How to successfully attract investment in a startup:

  • Do not rush to attract external funding. “Just because you’ve attracted investment doesn’t mean you’re already successful, so you don’t have to chase it. The longer you can develop your product, make sales without external financing, the better. ”
  • Always start looking for new investments before you spend all your money.
  • Watch your investment attractiveness.
  • Choose the right investor “If you let an outside investor into your project, you lose some control.” In startups, reaction speed and flexibility are important, and with an investor “on board” it is more difficult to provide them, keep this in mind.
  • Invest time in building a network of contacts among investors. “Money alone is unlikely to take you far, so try to get connections from the investor, potential customers and partners.”
  • Prepare to attract investment.
  • Focus. The chances of attracting investment in a startup that is 100% focused on the main idea are much higher than one that works half-heartedly.
  • Don’t raise too little money. “When you raise funding, your main goal is to use this money to achieve results that significantly increase the capitalization and valuation of your company. There is no point in taking a small amount and doing something insignificant, because it will not affect your assessment in any way.”

 

The main stages of the process of attracting investment

  1. Prepare all the necessary documents
  2. Make a list of all potential investors
  3. Contact the investor
  4. Present your startup
  5. Have a Q&A
  6. Get a term sheet
  7. Go through due diligence
  8. Sign a shareholder agreement
  9. Celebrate!

 

Does your startup need an investment strategy?

The short answer is yes!

First of all, when hearing the words “investment strategy”, startups think “but this is not our job, why should I do this?” Yes, this is really not your job, because you are involved in your product, its development and promotion, but there is one thing: in order for all stages of fundraising to be as successful as possible and for you to achieve your goal, you will need to develop a strategy.

 

To decide on a strategy, answer the following questions:

  • What company do I want to create? What scale?
  • How much funding is needed?
  • How much is my startup? Evaluate!
  • What type of investment – direct or convertible debt?
  • What do I offer to the investor? Work out the financing conditions.
  • Who can invest? What are my target investors?

 

How to communicate with investors and build long-term relationships:

Start building investor relationships before you start building an MVP!

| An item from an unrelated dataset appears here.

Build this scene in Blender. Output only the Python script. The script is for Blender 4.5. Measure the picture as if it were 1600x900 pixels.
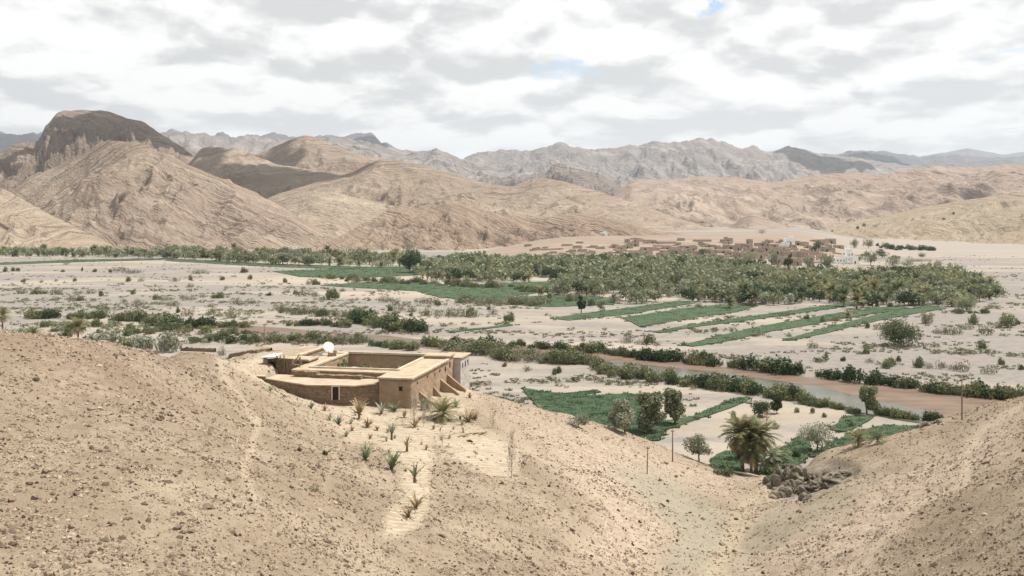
import bpy, math, random
import numpy as np
from mathutils import Vector

for o in list(bpy.data.objects):
    bpy.data.objects.remove(o)
S = bpy.context.scene
COL = S.collection
RNG = np.random.default_rng(7)
random.seed(7)

# ------------------------------------------------------------------ camera
HAZE = 3.8e-5
F = 1556.0            # focal length in photograph pixels (1600 wide)
HOR = 335.0           # horizon row in the photograph
CAMZ = 43.0
cam = bpy.data.cameras.new('camera')
cam.sensor_width = 36.0
cam.lens = 36.0 * F / 1600.0
cam.shift_y = -(450.0 - HOR) / 1600.0
cam.clip_start = 0.5
cam.clip_end = 80000.0
camo = bpy.data.objects.new('camera', cam)
COL.objects.link(camo)
camo.location = (0, 0, CAMZ)
camo.rotation_euler = (math.radians(90), 0, 0)
S.camera = camo

# ------------------------------------------------------------------ light
SUN_EL = math.radians(60)
SUN_DIR = Vector((0.95 * math.cos(SUN_EL), 0.32 * math.cos(SUN_EL), math.sin(SUN_EL))).normalized()
SUN_EL = math.asin(SUN_DIR.z)
sun = bpy.data.lights.new('sun', 'SUN')
sun.energy = 5.0
sun.angle = math.radians(0.53)
sun.color = (1.0, 0.955, 0.89)
suno = bpy.data.objects.new('sun', sun)
COL.objects.link(suno)
suno.rotation_euler = SUN_DIR.to_track_quat('Z', 'Y').to_euler()
S.view_settings.view_transform = 'Standard'
S.view_settings.look = 'None'
S.view_settings.gamma = 1.0
S.view_settings.use_curve_mapping = False
S.view_settings.exposure = 0.45
S.cycles.volume_bounces = 0
S.cycles.max_bounces = 5
S.cycles.diffuse_bounces = 2
S.cycles.transparent_max_bounces = 8


class NT:
    """short writer for node trees"""
    def __init__(self, tree):
        self.t = tree
        self.n = tree.nodes
        self.n.clear()

    def new(self, kind, **kw):
        nd = self.n.new(kind)
        for k, v in kw.items():
            if k.startswith('i_'):
                key = k[2:]
                key = int(key) if key.isdigit() else key.replace('_', ' ')
                self.put(nd.inputs[key], v)
            else:
                setattr(nd, k, v)
        return nd

    def put(self, sock, v):
        if isinstance(v, bpy.types.NodeSocket):
            self.t.links.new(v, sock)
        elif isinstance(v, bpy.types.Node):
            self.t.links.new(v.outputs[0], sock)
        else:
            if hasattr(sock.default_value, '__len__') and len(sock.default_value) == 4 and len(v) == 3:
                v = (*v, 1.0)
            sock.default_value = v

    def math(self, op, a, b=0.0, c=0.0, clamp=False):
        nd = self.n.new('ShaderNodeMath')
        nd.operation = op
        nd.use_clamp = clamp
        self.put(nd.inputs[0], a)
        self.put(nd.inputs[1], b)
        self.put(nd.inputs[2], c)
        return nd.outputs[0]

    def mix(self, f, a, b, mode='MIX'):
        nd = self.n.new('ShaderNodeMix')
        nd.data_type = 'RGBA'
        nd.blend_type = mode
        nd.clamp_factor = True
        self.put(nd.inputs[0], f)
        self.put(nd.inputs[6], a)
        self.put(nd.inputs[7], b)
        return nd.outputs[2]

    def mixf(self, f, a, b):
        nd = self.n.new('ShaderNodeMix')
        nd.data_type = 'FLOAT'
        self.put(nd.inputs[0], f)
        self.put(nd.inputs[2], a)
        self.put(nd.inputs[3], b)
        return nd.outputs[0]

    def ss(self, x, lo, hi):
        nd = self.n.new('ShaderNodeMapRange')
        nd.interpolation_type = 'SMOOTHSTEP'
        self.put(nd.inputs[0], x)
        nd.inputs[1].default_value = lo
        nd.inputs[2].default_value = hi
        return nd.outputs[0]

    def noise(self, vec, scale, detail=4.0, rough=0.55, dist=0.0):
        nd = self.n.new('ShaderNodeTexNoise')
        self.put(nd.inputs['Vector'], vec)
        nd.inputs['Scale'].default_value = scale
        nd.inputs['Detail'].default_value = detail
        nd.inputs['Roughness'].default_value = rough
        nd.inputs['Distortion'].default_value = dist
        return nd.outputs[0]

    def mapping(self, vec, scale=(1, 1, 1), loc=(0, 0, 0), rot=(0, 0, 0)):
        nd = self.n.new('ShaderNodeMapping')
        self.put(nd.inputs[0], vec)
        nd.inputs[1].default_value = loc
        nd.inputs[2].default_value = rot
        nd.inputs[3].default_value = scale
        return nd.outputs[0]

    def attr(self, name):
        nd = self.n.new('ShaderNodeAttribute')
        nd.attribute_name = name
        return nd.outputs['Fac']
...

It may be too late for some, because you already have an MVP. In that case, start investor relations now, better late than never.

To successfully build a relationship with an investor, you need to prepare. In addition to being prepared for your part, you should learn more about the investor himself; things  such as his background, interests and hobbies. Always be as polite and positive as possible in communicating with the investor, remember that you are building a relationship with a person, not with financing.

Always try to be grateful for your time, even if the investor refuses to finance you. In such cases, you should ask for feedback, to emphasize how important it is for you.

 

What you must never do in communication with an investor:

  • Lie and hide information
  • Talk / show too much.

“When you are asked a question, answer it. It is not necessary to disclose all possible information. ”

  • Leave questions unanswered
  • Take everything personally.

“When they say no, it’s not you, it’s the project. “No” today does not mean “no” always.”

 

What is Due Diligence:

The Due Diligence process includes an analysis of your financial condition, the details of your product, your business, technology, legal aspects. The investor does all this to understand whether it is worth financing your startup; because it is a big risk for him and he wants to minimize it.

During Due Diligence, the investor considers the product, technology (architecture of your startup) and market (all the latest analytics), go-2-market strategy, risks, team, your progress, market exit strategy, financing (history of investments and what you used them for). The investor looks not only at what is now, but also at what was in the past and what will be in the future, so everything must be ready.